From the records below, print only the part that opens with the line containing "Recreate this scene" and closes with the line containing "return meta(o, label, cat, group)"; omit the pictures.
* Begin *
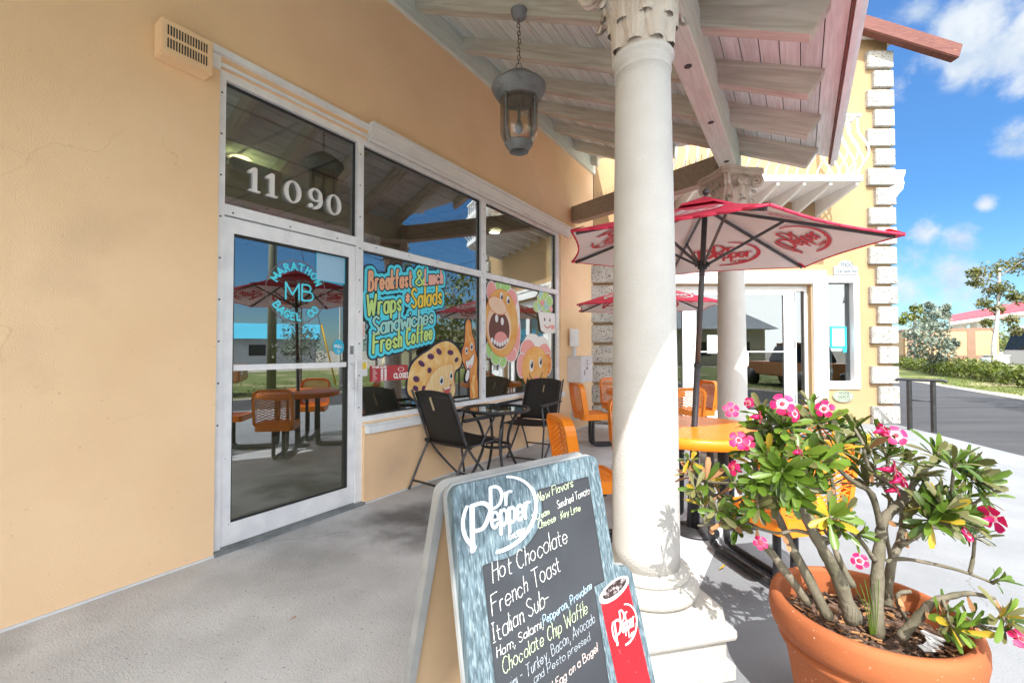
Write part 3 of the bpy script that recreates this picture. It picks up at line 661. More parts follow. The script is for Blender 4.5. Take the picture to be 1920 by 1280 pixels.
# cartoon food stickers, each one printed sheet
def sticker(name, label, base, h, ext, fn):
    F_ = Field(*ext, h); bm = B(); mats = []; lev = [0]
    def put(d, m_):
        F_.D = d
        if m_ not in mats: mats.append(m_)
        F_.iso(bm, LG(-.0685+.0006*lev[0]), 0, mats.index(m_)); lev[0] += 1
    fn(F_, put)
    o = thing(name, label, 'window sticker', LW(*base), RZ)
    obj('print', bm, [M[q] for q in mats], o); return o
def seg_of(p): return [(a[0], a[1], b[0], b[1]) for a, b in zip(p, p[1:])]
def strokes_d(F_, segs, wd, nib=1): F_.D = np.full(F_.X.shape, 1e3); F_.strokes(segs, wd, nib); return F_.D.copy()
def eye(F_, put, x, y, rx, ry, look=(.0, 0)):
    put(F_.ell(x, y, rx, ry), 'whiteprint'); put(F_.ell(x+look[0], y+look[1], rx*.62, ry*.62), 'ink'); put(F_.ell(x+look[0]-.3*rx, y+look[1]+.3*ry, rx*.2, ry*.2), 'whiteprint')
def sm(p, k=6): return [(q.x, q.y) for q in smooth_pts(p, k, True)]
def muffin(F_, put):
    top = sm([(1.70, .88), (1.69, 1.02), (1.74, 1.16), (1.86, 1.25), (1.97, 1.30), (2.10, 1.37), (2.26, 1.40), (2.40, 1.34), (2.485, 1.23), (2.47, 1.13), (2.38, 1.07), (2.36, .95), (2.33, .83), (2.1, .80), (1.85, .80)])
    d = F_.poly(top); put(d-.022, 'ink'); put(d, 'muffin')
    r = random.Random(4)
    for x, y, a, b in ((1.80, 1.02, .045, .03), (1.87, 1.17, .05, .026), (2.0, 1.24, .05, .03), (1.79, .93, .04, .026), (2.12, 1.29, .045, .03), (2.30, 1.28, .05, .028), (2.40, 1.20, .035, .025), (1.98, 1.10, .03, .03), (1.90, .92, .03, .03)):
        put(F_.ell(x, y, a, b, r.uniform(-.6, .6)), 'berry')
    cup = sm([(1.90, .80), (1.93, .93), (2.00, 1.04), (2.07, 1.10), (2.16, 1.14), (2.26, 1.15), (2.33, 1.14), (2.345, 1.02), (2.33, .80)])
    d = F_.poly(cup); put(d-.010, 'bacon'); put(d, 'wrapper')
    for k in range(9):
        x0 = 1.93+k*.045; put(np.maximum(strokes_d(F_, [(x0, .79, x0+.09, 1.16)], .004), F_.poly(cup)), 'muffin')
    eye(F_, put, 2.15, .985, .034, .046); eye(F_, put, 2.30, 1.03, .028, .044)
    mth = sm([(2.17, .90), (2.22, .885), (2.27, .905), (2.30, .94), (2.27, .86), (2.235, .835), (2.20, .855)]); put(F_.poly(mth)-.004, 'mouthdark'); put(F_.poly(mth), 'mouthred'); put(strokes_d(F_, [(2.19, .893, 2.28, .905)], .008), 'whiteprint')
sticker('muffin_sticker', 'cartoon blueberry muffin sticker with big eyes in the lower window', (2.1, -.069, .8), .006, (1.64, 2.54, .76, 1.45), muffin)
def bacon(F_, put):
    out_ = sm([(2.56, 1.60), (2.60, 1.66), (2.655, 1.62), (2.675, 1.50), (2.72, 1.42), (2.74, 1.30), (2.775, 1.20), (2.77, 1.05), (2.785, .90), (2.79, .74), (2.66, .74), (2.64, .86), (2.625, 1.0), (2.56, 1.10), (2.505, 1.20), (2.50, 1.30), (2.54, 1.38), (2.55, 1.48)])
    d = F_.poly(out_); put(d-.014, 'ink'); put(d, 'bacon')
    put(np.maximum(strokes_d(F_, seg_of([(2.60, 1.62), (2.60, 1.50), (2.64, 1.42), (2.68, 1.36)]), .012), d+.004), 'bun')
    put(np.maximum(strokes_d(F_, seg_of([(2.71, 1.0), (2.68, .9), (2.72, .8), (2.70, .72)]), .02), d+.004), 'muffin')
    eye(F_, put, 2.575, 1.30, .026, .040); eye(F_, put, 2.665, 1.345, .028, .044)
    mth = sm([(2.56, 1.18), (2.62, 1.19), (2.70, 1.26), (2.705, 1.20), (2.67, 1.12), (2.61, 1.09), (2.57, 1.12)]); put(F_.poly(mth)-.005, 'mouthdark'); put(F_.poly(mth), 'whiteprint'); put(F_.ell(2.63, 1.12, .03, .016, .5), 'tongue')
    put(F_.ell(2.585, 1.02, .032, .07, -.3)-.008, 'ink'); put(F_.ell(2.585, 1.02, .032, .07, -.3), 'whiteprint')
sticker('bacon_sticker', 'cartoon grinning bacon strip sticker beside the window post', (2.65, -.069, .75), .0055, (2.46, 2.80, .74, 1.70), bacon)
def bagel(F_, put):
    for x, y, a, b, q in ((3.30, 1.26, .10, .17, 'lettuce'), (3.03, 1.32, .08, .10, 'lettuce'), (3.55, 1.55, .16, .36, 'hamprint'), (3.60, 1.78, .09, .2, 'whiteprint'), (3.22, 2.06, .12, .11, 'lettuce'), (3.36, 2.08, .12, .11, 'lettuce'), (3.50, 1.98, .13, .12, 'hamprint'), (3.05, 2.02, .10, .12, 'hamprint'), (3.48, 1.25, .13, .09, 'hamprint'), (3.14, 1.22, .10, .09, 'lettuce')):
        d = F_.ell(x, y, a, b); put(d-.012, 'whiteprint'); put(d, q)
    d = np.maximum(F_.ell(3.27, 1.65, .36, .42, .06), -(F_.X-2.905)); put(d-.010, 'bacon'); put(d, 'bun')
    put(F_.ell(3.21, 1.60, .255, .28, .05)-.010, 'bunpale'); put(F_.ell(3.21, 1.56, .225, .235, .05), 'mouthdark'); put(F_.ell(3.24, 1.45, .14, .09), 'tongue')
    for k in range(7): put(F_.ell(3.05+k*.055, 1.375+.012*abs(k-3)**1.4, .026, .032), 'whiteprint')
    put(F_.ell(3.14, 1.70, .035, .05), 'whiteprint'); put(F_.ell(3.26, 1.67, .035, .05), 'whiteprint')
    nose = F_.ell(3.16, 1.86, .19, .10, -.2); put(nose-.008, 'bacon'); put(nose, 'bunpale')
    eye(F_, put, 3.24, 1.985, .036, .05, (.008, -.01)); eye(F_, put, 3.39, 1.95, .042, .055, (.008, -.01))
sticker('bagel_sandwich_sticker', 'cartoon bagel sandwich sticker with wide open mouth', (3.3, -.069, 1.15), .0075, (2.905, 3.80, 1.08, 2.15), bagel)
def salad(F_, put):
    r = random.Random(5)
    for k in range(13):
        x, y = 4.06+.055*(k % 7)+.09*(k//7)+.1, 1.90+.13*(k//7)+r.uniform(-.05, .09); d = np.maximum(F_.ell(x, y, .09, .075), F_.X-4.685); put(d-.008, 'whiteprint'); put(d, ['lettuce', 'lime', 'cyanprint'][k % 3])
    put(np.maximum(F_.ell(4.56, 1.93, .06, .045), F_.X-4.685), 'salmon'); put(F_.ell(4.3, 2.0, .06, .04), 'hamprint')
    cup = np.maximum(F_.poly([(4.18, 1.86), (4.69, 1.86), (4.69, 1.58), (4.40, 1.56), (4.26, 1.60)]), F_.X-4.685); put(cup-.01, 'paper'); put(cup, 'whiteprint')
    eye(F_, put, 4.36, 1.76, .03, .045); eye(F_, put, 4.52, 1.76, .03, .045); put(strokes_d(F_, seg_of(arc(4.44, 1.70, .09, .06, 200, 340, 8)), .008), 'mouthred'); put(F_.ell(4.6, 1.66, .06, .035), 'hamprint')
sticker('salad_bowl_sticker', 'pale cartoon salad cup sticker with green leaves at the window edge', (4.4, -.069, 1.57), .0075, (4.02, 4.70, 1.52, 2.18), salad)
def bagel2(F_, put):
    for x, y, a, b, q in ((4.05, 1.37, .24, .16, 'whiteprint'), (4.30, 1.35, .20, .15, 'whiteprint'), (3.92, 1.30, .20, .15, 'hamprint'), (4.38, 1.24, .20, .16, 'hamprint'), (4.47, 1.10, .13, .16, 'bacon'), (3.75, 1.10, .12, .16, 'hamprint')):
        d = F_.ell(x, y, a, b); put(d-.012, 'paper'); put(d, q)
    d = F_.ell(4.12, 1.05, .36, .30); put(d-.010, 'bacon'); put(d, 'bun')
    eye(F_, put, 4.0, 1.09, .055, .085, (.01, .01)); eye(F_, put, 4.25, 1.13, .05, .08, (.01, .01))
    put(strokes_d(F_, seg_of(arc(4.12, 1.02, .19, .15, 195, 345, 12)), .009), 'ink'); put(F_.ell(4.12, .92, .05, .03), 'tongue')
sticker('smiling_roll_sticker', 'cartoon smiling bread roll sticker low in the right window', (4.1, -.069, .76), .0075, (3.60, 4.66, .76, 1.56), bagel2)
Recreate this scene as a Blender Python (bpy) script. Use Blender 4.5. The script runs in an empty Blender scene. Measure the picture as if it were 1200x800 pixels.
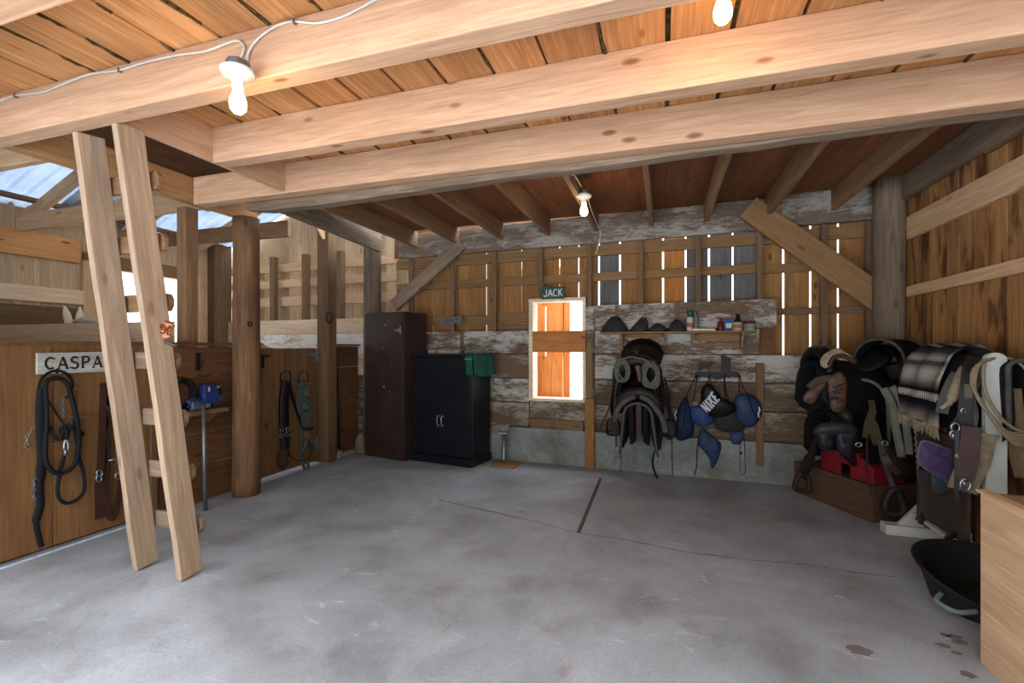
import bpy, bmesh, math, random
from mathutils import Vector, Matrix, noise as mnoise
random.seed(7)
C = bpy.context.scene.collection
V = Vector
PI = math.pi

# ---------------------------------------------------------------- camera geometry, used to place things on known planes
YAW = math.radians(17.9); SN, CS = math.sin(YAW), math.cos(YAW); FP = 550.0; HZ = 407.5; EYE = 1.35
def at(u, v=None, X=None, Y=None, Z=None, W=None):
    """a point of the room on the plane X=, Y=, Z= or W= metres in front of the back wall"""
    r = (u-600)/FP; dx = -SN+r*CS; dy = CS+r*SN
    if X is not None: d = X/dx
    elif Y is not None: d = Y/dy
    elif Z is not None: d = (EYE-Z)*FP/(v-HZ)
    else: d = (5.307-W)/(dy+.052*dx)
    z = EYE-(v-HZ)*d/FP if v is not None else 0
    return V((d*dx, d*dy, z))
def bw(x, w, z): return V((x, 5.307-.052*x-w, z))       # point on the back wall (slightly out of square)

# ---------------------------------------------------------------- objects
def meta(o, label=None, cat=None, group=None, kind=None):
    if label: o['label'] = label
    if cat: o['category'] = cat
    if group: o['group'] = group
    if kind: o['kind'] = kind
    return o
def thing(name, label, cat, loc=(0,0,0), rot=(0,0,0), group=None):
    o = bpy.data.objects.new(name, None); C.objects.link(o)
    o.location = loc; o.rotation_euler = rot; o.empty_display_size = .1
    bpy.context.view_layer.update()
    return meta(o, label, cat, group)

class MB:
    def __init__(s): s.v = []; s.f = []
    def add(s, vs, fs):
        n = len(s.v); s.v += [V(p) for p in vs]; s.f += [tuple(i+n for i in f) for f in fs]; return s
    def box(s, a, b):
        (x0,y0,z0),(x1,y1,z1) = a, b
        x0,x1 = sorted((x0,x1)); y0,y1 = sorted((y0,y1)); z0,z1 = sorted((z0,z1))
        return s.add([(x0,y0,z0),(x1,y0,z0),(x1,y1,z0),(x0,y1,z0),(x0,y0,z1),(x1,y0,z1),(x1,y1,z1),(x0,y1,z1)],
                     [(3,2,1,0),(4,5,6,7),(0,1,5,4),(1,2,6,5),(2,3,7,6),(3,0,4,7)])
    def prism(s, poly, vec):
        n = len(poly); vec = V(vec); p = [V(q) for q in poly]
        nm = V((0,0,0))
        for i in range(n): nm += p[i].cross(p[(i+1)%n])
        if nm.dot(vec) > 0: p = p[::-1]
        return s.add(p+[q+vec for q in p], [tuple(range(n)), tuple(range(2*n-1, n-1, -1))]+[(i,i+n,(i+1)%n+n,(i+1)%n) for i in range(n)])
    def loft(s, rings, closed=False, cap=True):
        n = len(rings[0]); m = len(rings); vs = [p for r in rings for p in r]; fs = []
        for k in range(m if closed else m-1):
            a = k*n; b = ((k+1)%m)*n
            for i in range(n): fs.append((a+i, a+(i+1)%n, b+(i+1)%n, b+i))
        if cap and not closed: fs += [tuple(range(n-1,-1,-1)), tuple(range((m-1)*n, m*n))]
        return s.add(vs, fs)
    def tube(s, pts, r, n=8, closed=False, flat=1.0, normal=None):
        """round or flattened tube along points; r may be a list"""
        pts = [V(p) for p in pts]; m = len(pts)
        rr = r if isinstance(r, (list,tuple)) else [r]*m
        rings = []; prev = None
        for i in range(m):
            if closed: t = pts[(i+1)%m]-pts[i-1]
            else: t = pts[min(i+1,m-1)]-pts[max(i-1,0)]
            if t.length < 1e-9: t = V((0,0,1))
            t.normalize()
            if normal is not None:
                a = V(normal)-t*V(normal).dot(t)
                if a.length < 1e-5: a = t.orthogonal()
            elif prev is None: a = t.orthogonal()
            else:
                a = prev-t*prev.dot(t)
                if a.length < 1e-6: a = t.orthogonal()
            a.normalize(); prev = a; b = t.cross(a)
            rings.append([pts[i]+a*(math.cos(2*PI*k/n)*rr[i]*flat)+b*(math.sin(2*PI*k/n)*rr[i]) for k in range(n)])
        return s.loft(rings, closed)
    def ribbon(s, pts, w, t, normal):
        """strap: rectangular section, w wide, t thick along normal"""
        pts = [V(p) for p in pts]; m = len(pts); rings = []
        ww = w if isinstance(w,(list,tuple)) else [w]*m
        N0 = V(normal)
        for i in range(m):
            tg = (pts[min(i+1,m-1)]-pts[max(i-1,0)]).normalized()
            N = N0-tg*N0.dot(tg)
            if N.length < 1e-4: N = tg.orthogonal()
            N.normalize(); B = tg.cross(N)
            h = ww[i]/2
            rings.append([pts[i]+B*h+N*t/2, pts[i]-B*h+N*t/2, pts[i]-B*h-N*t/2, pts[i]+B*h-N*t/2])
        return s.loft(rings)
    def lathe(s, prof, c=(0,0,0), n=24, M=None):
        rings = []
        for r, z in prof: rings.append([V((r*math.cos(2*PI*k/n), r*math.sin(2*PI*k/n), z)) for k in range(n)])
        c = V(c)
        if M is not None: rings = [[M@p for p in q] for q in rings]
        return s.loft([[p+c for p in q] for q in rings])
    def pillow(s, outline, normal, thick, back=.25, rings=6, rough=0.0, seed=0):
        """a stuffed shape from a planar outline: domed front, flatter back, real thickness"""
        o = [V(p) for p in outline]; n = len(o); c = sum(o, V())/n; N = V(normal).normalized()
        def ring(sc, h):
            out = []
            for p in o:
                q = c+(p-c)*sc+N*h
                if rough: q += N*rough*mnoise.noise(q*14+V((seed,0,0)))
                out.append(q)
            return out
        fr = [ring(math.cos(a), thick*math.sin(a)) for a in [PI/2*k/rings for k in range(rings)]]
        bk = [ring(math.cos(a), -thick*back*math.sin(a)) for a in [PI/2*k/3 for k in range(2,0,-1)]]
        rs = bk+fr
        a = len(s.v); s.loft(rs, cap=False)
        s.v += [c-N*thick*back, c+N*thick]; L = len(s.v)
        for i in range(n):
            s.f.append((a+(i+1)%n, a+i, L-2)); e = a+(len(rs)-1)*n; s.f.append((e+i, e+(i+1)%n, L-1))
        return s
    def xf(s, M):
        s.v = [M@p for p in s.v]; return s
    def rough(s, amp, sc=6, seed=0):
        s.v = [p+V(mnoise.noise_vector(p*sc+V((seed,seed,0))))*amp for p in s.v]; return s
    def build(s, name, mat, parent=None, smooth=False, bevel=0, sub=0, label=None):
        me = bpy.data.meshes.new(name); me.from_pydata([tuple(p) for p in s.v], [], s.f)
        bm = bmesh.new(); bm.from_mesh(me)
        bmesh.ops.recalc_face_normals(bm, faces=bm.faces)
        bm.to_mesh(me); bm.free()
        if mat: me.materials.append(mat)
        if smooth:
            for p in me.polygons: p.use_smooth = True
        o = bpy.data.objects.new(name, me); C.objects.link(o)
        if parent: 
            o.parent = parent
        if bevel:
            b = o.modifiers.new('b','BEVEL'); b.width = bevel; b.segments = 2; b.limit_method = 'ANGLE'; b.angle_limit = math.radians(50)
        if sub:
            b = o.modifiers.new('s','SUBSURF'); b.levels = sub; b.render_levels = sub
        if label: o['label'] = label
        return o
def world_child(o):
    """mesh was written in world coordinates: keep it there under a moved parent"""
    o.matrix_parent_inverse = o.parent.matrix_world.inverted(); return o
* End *
> Solution to this exercise:
Recreate this scene as a Blender Python (bpy) script. Use Blender 4.5. The script runs in an empty Blender scene. Measure the picture as if it were 1200x800 pixels.
import bpy, bmesh, math, random
from mathutils import Vector, Matrix, noise as mnoise
random.seed(7)
C = bpy.context.scene.collection
V = Vector
PI = math.pi

# ---------------------------------------------------------------- camera geometry, used to place things on known planes
YAW = math.radians(17.9); SN, CS = math.sin(YAW), math.cos(YAW); FP = 550.0; HZ = 407.5; EYE = 1.35
def at(u, v=None, X=None, Y=None, Z=None, W=None):
    """a point of the room on the plane X=, Y=, Z= or W= metres in front of the back wall"""
    r = (u-600)/FP; dx = -SN+r*CS; dy = CS+r*SN
    if X is not None: d = X/dx
    elif Y is not None: d = Y/dy
    elif Z is not None: d = (EYE-Z)*FP/(v-HZ)
    else: d = (5.307-W)/(dy+.052*dx)
    z = EYE-(v-HZ)*d/FP if v is not None else 0
    return V((d*dx, d*dy, z))
def bw(x, w, z): return V((x, 5.307-.052*x-w, z))       # point on the back wall (slightly out of square)

# ---------------------------------------------------------------- objects
def meta(o, label=None, cat=None, group=None, kind=None):
    if label: o['label'] = label
    if cat: o['category'] = cat
    if group: o['group'] = group
    if kind: o['kind'] = kind
    return o
def thing(name, label, cat, loc=(0,0,0), rot=(0,0,0), group=None):
    o = bpy.data.objects.new(name, None); C.objects.link(o)
    o.location = loc; o.rotation_euler = rot; o.empty_display_size = .1
    bpy.context.view_layer.update()
    return meta(o, label, cat, group)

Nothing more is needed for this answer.